SECTION XVII. Look round at the room in which he lies. The floor of it
is of rich mosaic, encompassed by a low seat of red marble, and its
walls are of alabaster, but worn and shattered, and darkly stained with
age, almost a ruin,--in places the slabs of marble have fallen away
altogether, and the rugged brickwork is seen through the rents, but all
beautiful; the ravaging fissures fretting their way among the islands
and channelled zones of the alabaster, and the time-stains on its
translucent masses darkened into fields of rich golden brown, like the
color of seaweed when the sun strikes on it through deep sea.
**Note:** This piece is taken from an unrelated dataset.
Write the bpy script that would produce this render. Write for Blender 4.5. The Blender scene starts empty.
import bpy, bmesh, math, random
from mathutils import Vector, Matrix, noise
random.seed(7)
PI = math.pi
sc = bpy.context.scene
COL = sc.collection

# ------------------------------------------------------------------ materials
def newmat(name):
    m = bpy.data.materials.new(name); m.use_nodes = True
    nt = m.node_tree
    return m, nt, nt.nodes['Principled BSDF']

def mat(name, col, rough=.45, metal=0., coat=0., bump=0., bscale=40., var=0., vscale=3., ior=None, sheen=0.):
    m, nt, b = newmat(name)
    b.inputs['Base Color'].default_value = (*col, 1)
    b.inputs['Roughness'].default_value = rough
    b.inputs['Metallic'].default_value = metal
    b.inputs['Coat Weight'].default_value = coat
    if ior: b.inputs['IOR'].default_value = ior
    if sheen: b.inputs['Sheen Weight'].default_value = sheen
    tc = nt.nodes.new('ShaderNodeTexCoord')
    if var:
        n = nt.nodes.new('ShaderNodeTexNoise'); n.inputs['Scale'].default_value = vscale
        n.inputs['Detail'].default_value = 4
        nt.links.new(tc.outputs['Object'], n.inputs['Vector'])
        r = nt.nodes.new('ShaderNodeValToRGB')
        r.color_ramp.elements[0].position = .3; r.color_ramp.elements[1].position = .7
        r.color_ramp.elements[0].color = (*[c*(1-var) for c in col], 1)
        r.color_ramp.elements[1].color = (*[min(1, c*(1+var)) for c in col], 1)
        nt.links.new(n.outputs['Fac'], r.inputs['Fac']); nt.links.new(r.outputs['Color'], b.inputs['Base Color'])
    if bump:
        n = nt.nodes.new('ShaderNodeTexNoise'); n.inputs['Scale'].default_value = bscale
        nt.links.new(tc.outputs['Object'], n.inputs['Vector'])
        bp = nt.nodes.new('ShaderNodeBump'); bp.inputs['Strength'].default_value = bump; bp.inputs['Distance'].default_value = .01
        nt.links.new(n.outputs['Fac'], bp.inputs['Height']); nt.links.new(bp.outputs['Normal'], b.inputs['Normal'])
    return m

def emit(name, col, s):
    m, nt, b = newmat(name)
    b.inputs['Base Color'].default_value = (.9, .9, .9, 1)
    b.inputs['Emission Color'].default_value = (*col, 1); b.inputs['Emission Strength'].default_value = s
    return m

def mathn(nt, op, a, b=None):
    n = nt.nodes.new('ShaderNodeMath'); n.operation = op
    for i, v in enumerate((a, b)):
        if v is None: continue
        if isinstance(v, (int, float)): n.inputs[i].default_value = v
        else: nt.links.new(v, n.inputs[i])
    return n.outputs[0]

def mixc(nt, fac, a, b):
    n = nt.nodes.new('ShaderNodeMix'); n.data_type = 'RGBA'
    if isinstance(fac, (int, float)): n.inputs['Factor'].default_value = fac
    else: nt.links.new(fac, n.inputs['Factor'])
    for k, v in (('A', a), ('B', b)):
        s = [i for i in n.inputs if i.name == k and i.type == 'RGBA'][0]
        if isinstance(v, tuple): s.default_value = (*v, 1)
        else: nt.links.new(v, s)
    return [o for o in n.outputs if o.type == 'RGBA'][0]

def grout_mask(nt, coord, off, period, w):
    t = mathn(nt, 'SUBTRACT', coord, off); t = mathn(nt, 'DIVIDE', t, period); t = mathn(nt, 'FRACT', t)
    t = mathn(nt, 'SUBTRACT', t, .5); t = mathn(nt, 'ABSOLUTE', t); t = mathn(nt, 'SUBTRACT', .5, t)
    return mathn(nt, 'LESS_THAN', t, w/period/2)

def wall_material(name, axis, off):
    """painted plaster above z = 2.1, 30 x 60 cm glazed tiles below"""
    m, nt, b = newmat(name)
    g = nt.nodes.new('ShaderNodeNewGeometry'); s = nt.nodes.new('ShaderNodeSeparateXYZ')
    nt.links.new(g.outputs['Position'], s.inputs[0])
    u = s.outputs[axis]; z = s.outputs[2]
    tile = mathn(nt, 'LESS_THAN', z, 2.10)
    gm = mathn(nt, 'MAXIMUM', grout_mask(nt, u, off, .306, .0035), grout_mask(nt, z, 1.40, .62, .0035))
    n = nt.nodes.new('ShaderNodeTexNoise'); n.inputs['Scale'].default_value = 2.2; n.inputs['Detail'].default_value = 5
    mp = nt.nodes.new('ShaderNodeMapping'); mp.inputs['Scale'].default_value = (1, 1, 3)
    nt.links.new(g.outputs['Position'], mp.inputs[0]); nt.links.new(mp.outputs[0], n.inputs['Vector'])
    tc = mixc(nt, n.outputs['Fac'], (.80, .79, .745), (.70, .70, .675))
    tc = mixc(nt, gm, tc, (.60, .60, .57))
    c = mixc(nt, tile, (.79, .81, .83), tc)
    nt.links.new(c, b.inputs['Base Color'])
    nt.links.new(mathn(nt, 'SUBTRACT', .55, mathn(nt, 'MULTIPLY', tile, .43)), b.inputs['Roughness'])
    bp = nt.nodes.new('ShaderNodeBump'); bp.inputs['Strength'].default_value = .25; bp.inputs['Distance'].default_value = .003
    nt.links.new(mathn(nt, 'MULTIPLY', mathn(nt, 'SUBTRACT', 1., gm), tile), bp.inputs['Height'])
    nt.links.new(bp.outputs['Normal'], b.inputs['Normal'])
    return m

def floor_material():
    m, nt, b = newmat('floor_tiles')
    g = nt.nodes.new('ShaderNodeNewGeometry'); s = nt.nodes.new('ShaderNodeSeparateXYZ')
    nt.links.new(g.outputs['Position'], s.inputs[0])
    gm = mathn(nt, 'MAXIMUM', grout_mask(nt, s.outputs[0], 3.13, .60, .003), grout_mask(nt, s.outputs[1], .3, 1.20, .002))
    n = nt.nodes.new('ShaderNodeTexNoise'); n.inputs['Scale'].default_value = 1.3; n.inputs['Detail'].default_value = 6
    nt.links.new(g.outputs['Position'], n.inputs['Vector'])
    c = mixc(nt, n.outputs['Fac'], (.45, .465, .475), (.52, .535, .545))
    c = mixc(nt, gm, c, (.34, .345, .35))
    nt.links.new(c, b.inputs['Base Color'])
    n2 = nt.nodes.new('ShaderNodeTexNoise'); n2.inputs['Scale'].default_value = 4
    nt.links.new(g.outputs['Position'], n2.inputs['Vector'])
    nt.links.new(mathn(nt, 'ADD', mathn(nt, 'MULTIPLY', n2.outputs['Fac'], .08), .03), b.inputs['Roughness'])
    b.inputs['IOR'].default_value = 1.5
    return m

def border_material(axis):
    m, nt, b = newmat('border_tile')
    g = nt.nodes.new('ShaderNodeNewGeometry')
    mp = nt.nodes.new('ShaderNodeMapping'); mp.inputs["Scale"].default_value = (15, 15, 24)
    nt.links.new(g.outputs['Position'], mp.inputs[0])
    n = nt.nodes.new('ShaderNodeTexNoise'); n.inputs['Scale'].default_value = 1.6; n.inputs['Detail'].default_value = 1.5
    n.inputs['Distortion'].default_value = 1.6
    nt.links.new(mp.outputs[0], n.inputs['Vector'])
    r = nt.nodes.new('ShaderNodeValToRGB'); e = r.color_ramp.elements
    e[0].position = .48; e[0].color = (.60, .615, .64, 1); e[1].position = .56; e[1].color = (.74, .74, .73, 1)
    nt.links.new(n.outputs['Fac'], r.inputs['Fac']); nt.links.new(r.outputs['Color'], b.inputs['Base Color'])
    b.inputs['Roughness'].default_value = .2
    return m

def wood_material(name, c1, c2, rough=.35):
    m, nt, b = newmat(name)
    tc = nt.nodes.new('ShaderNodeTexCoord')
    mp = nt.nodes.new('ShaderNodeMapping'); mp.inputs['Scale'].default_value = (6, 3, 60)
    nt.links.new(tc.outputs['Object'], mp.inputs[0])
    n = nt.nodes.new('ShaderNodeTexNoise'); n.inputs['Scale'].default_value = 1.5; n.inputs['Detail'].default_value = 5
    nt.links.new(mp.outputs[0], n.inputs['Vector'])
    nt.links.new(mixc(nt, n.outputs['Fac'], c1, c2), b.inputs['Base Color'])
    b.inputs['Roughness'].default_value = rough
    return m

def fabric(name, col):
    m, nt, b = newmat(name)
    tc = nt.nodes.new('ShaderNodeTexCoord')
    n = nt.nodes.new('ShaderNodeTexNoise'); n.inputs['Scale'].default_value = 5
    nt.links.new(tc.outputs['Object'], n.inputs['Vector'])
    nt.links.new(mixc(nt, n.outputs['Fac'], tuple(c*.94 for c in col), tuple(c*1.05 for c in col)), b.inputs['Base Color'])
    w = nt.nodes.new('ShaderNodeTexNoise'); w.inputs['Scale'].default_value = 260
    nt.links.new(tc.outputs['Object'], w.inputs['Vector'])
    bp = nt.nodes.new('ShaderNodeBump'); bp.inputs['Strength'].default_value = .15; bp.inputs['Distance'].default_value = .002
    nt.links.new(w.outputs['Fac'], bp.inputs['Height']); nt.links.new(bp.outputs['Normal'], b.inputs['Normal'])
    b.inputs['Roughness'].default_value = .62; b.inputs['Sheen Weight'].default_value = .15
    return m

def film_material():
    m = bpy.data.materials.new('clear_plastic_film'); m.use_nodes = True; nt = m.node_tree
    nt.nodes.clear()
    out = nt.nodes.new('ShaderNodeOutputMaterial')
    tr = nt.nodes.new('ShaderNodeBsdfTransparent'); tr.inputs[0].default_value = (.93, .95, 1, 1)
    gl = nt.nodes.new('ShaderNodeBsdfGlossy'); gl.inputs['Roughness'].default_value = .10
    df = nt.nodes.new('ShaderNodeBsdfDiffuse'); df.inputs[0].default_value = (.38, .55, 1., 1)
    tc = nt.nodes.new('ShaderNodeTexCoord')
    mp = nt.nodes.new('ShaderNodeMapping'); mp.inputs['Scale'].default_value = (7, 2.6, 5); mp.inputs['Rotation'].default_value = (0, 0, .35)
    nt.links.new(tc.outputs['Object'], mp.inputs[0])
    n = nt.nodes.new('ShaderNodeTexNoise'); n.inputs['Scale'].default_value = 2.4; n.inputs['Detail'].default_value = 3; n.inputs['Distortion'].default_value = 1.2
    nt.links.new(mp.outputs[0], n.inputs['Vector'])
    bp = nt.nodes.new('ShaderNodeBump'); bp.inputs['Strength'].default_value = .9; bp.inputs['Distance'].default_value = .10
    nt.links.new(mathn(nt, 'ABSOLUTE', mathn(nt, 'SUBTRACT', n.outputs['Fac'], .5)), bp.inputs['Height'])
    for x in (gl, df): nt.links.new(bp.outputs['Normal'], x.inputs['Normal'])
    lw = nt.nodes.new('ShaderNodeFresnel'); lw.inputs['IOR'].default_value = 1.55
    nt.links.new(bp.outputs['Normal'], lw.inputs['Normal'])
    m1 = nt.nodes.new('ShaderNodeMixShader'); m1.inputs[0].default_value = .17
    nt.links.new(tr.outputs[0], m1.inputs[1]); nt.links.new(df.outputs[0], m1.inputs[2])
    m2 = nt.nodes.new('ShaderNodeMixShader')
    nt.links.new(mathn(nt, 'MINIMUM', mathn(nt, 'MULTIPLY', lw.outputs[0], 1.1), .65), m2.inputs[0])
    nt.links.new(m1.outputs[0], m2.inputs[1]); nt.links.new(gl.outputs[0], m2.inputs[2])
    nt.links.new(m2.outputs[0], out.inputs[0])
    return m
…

The light
fades away into the recess of the chamber towards the altar, and the eye
can hardly trace the lines of the bas-relief behind it of the baptism of
Christ: but on the vaulting of the roof the figures are distinct, and
there are seen upon it two great circles, one surrounded by the
"Principalities and powers in heavenly places," of which Milton has
expressed the ancient division in the single massy line,
"Thrones, Dominations, Princedoms, Virtues, Powers,"
and around the other, the Apostles; Christ the centre of both; and upon
the walls, again and again repeated, the gaunt figure of the Baptist, in
every circumstance of his life and death; and the streams of the Jordan
running down between their cloven rocks; the axe laid to the root of a
fruitless tree that springs upon their shore.